In the old days, I just used the command line mount/umount command
like :
mount /media/usbdisk
That was annoying though because with usb devices, the system
would map them to different scsi devices depending on the
order in which they were detected, one day the same disk
would be /dev/sda1 and the next /dev/sdc1 and so on.
Now fedora 5 uses
HAL and udev, so from the GUI it seems you have to right click the drive
icon on the desktop when udev/hal detects it and then select mount
from the menu. That's fine but how can I mount/umount from
only the command line if I'm ssh'ed into the machine and don't
want to or can't use the GUI? When I try the mount / umount command
it complains there's no entry for that device in the /etc/fstab file, but
if I edit the fstab to add it, it eventually gets overwritten (I think
by udev/hal ) and the change is lost.
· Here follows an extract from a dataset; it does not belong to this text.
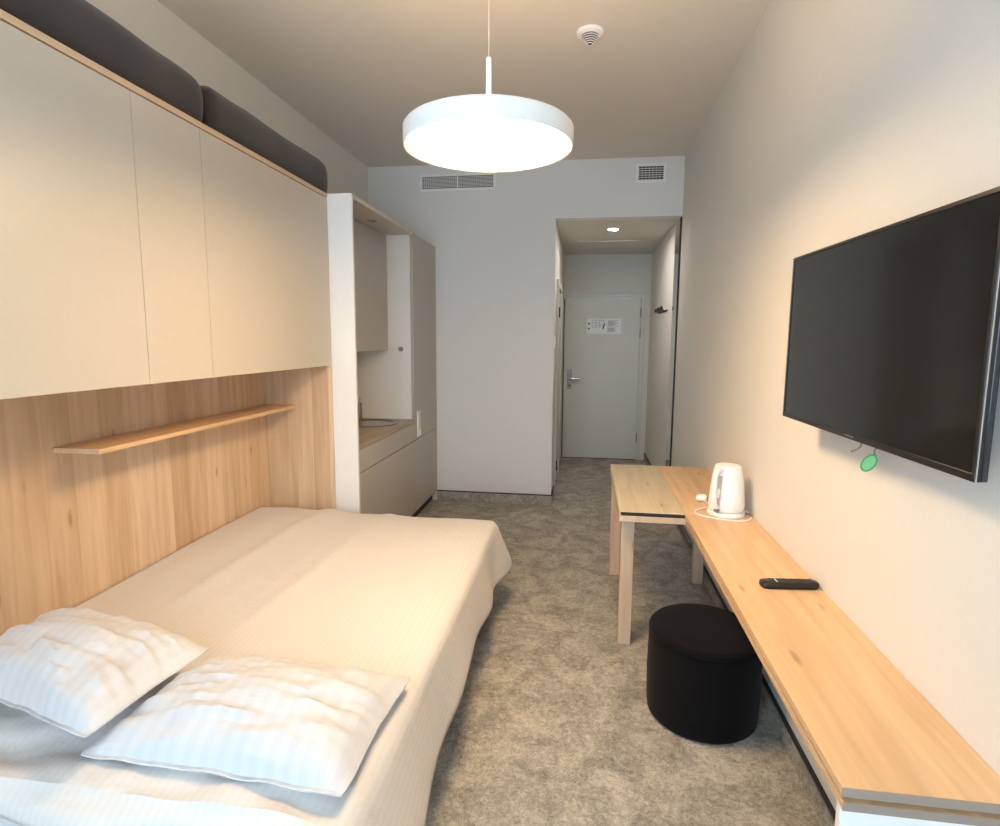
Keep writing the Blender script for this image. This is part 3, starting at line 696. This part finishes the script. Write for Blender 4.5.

Also, obviously
it's not ideal to use fstab entries with usb because the
scsi devices it maps to keeps changing, which was the whole point
of udev and udev-rules --> to correlate unchanging Vendor id's
in the drives firmware to a logical name like /media/maxtor_disk
I think I read there's a command line command gnome-mount
but I didn't have much luck with that. I use KDE but I installed Gnome
too so the libraries should be available. So basically what I'd like is the
same mount unmount command line functionality for FC5 and later.